Shakespears Sister's (and/or London Records) contribution to Record Store Day 2025 was a re-release of 1992 song Black Sky on glow in the dark 12" vinyl.
Arguably the real attraction, unless you have a particular fetish for glow in the dark vinyl, was the inclusion of the contemporary Dub Extravaganza remixes by Darren Emerson and Rick Smith aka two thirds of Underworld, plus a pair of re-edits by Leo Zero.
A visualiser rather than a video has been posted for the four-minute edit of the latter
The Underworld remixes of Black Sky were originally available on promo 12" single only, which frankly I couldn't get a sniff of back in 1992. Both got a commercial release, but as bonus tracks on two separate single releases.
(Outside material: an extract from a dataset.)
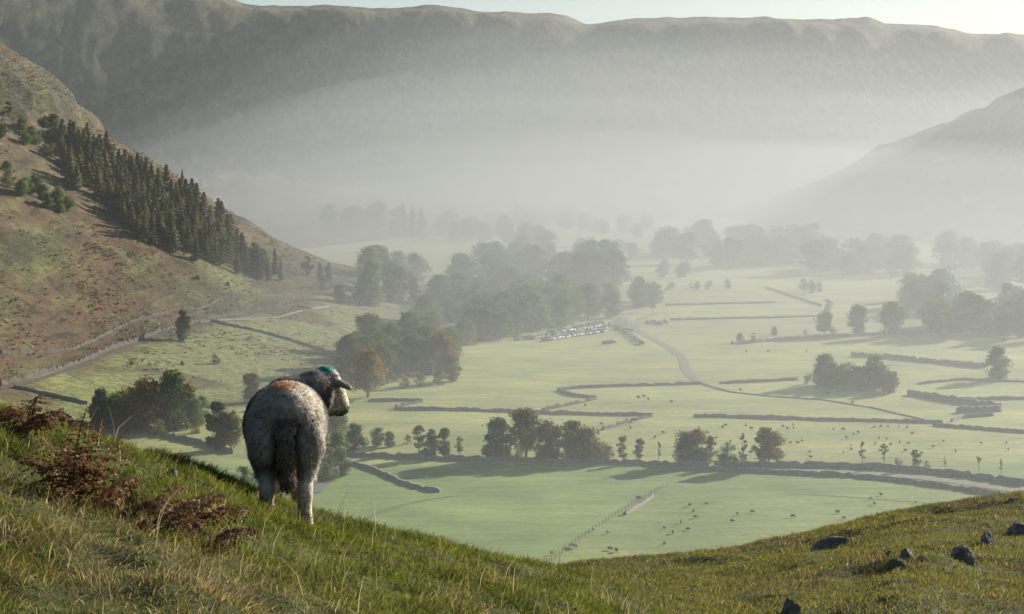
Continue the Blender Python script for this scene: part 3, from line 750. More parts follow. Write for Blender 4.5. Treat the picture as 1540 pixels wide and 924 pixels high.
for pts, lab, kw in [
    ([(838, 588), (872, 584), (960, 581), (1056, 578)], 'grey drystone wall along the near side of the car park field, ending at the bend of the track', {}),
    ([(838, 588), (862, 596), (898, 600)], 'short grey wall turning back from the car park field wall', {}),
    ([(898, 601), (868, 608), (815, 619)], 'sunlit pale wall slanting down to the long straight pasture wall', dict(mat='lit')),
    ([(1082, 578), (1130, 576), (1200, 572)], 'grey wall running from the track to the copse in the misty pasture', {}),
    ([(593, 617), (690, 618), (760, 620), (830, 623), (905, 625), (982, 626)], 'long straight grey wall across the pasture above the roadside trees', {}),
    ([(982, 627), (950, 634), (905, 648)], 'sunlit pale wall dropping from the end of the long straight pasture wall', dict(mat='lit')),
    ([(553, 604), (600, 604), (636, 604)], 'short grey wall just right of the sheep head', {}),
    ([(636, 605), (612, 610), (593, 616)], 'very short sunlit wall joining the two grey walls right of the sheep', dict(mat='lit')),
    ([(1043, 628), (1150, 630), (1240, 633), (1330, 635), (1418, 637)], 'long grey wall above the pasture full of grazing sheep', {}),
    ([(1403, 641), (1470, 646), (1545, 652)], 'grey wall continuing to the right past the gap in the long sheep pasture wall', {}),
    ([(1366, 594), (1440, 606), (1506, 615)], 'dark overgrown wall running from the misty copse to the right', dict(h=2.0, wd=1.6)),
    ([(1440, 621), (1505, 619)], 'dark hedge stub beside the overgrown wall at the zigzag', dict(h=2.0, wd=3)),
    ([(1430, 635), (1450, 629), (1495, 626)], 'low wall closing the zigzag beside the overgrown wall', {}),
    ([(1440, 602), (1545, 601)], 'thin grey wall beyond the zigzag reaching the right edge', {}),
    ([(1280, 536), (1340, 540), (1400, 546), (1482, 554)], 'thick dark wall in the mist leading to the tall lone tree', dict(h=2.0)),
    ([(1380, 579), (1450, 572), (1545, 575)], 'thin wall passing under the tall lone misty tree', dict(h=1.0)),
    ([(1100, 519), (1160, 514), (1220, 509), (1300, 505), (1420, 501)], 'dim hedge bank under the three dark trees in the mist', dict(h=1.6, wd=1.5)),
    ([(1008, 482), (1090, 480), (1150, 479), (1225, 477)], 'dim wall behind the red tents running into the mist', {}),
    ([(1000, 460), (1080, 458), (1166, 456)], 'fainter dim wall one field beyond the red tents', {}),
    ([(1150, 433), (1190, 446), (1236, 461)], 'dim wall slanting down to the forked misty tree', {}),
    ([(810, 374), (880, 373)], 'faint wall between the far strip fields', {}), ([(815, 383), (870, 382)], 'faint wall nearer than the other between the far strip fields', {}),
    ([(520, 686), (560, 688), (640, 692), (740, 694), (830, 696), (900, 697), (1008, 701), (1066, 703)], 'dark roadside wall under the row of trees', dict(h=1.45)),
    ([(1074, 703), (1120, 703), (1220, 703), (1280, 704), (1330, 706), (1390, 711), (1450, 717), (1545, 731)], 'dark wall behind the lane curving away to the right', dict(h=1.6)),
    ([(1030, 706), (1080, 709), (1140, 711), (1200, 714), (1270, 717), (1330, 722), (1390, 729), (1440, 736), (1545, 752)], 'lower wall on the near side of the curving lane', dict(h=1.2)),
    ([(225, 652), (262, 660), (300, 668), (350, 683)], 'shadowed stream wall left of the sheep', dict(h=1.5)),
    ([(20, 584), (60, 592), (100, 601), (132, 609)], 'dark field wall at the foot of the fell below the track', {}),
    ([(318, 484), (345, 490), (400, 502), (445, 515), (487, 528)], 'dark wall slanting across the upper intake field', {}),
    ([(0, 532), (60, 532), (110, 527), (150, 509), (186, 491), (225, 477), (262, 468), (300, 466), (318, 458), (330, 450), (380, 447), (440, 445)], 'crooked upper intake wall below the bracken slope', dict(mat='lit', h=1.3)),
    ([(0, 581), (40, 571), (90, 557), (130, 543), (185, 520), (240, 500), (300, 484), (360, 472), (440, 460)], 'sunlit lower intake wall beside the fellside track', dict(mat='lit', h=1.7)),
    ([(447, 462), (470, 466), (495, 462)], 'short grey wall at the end of the fellside track', {}),
    ([(455, 468), (420, 478), (300, 486)], 'broken low wall crossing the field by the lone fellside tree', dict(h=0.7)),
    ([(520, 697), (545, 702), (562, 708), (582, 716), (604, 727), (630, 735), (661, 741)], 'dark overgrown ditch bank curving through the near green field', dict(h=0.9, wd=1.4)),
    ([(1050, 576), (1095, 590), (1160, 597), (1235, 602), (1310, 614), (1390, 632)], 'thin dark fence bank crossing the misty pasture from the track', dict(h=0.4, wd=0.3)),
    ([(940, 775), (965, 760), (982, 748)], 'low tumbled wall stub along the wire fence in the near field', dict(h=0.8))]:
    kw = dict(kw)
    if kw.get('mat') == 'lit': kw['mat'] = LITSTONE; kw.setdefault('wd', .5); kw.setdefault('jag', .28)
    stone_wall(pts, lab, **kw)

ribbon('lane', [(1000, 704), (1100, 706.5), (1200, 708.5), (1280, 711), (1330, 714), (1390, 720.5), (1450, 727), (1545, 742)], 4.2, GRAVEL)
ribbon('farm_track_path', [(958, 497), (985, 512), (1012, 527), (1028, 540), (1030, 555), (1040, 567), (1058, 578), (1090, 587)], 4.0, GRAVEL)
ribbon('car_park_track_path', [(958, 497), (952, 484), (990, 470), (1030, 470)], 4.0, GRAVEL)
ribbon('fellside_track_path', [(0, 585), (45, 575), (95, 560), (135, 546), (190, 523), (245, 503), (305, 487), (365, 475), (440, 463)], 2.2, FELLTRACK)
ribbon('farm_road', [(520, 462), (560, 464), (590, 468), (625, 476)], 5.0, GRAVEL)
ribbon('stream', [(462, 742), (480, 725), (500, 706), (515, 690), (525, 676)], 7.0, PALE_GRAVEL)
ribbon('stream_bank_path', [(130, 650), (170, 655), (215, 648), (235, 642)], 7.0, PALE_GRAVEL)

RUT = plain('worn_grass', (0.15, 0.195, 0.07), 0.95, var=.15, scale=.4)
ribbon('field_track_path', [(545, 785), (565, 773), (600, 761), (640, 752), (690, 746)], 1.2, RUT, .06)
ribbon('field_track_path', [(1180, 742), (1280, 748), (1400, 757), (1500, 770)], 1.2, RUT, .06)

# wire fence down the near field
def bar(bm, a, b, t):
    a, b = Vector(a), Vector(b); d = (b - a).normalized(); s = d.cross(Vector((0, 0, 1) if abs(d.z) < 0.9 else (1, 0, 0))).normalized() * t / 2; u = d.cross(s)
    v = [bm.verts.new(p + i * s + j * u) for p in (a, b) for i, j in ((-1, -1), (1, -1), (1, 1), (-1, 1))]
    for f in ((0, 1, 2, 3), (7, 6, 5, 4), (0, 4, 5, 1), (1, 5, 6, 2), (2, 6, 7, 3), (3, 7, 4, 0)): bm.faces.new([v[k] for k in f])
WOOD = plain('weathered_post', (0.20, 0.18, 0.15), 0.9); WIRE = plain('fence_wire', (0.3, 0.3, 0.3), 0.5, 0.6)
q, z = path_on_land([(830, 846), (880, 806), (935, 770), (975, 747), (1003, 731)], 2.6)
fence = empty('wire_fence', (q[0, 0], q[0, 1], z[0])); tag(fence, 'post and wire fence running down the near green field', 'fence')
o0 = Vector((q[0, 0], q[0, 1], z[0])); bmw = bmesh.new(); prev = None
bmp = bmesh.new(); bar(bmp, (0, 0, -0.4), (0, 0, 1.2), 0.09); post_me = bm_mesh('post', bmp, WOOD)
for (x, y), zz in zip(q, z):
    p = Vector((x, y, zz)) - o0; link('post', post_me, fence, p)
    if prev is not None:
        for h in (0.45, 0.85, 1.2): bar(bmw, prev + Vector((0, 0, h)), p + Vector((0, 0, h)), 0.025)
    prev = p
link('wire', bm_mesh('wire', bmw, WIRE), fence)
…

The vocal-heavy Dub Extravaganza Part 1 was renamed The Green Eyed Dub and featured on the UK CD single of Goodbye Cruel World, clocking in just shy of six minutes. All ten and a half minutes of Dub Extravaganza Part 2 was one of three remixes bolstering the CD package of follow up single Hello (Turn Your Radio On).
Both are deserving of the label 'epic' and Leo Zero also does a fine job with the updated re-edits.
In 2022, to mark the 30th anniversary of second album Hormonally Yours, Shakespears Sister released remastered and expanded digital versions of Stay, I Don't Care, Goodbye Cruel World, Hello (Turn Your Radio On) and Black Sky.
Black Sky offers up 10 versions for a cent under 5 Euro, including both of the Underworld remixes, five further remixes, dubs and edits by Marcella Levy and Siobhan Fahey with Alan Moulder, as well as the original album version.
There's also a live version, recorded at The Town & Country Club in London, 24th March 1992, featured on the mammoth vinyl, CD and DVD box set Our History and released on my 50th birthday in 2020. I didn't ask for it and I didn't get it and at £200+ for a pre-loved copy on Discogs, it's unlikely I ever will.
The version heading up this post is from Shakespears Sister's concert at Brighton Dome on 20th November 2019 and ample evidence of what a formidable pairing Marcy and Siobahn are, then and now.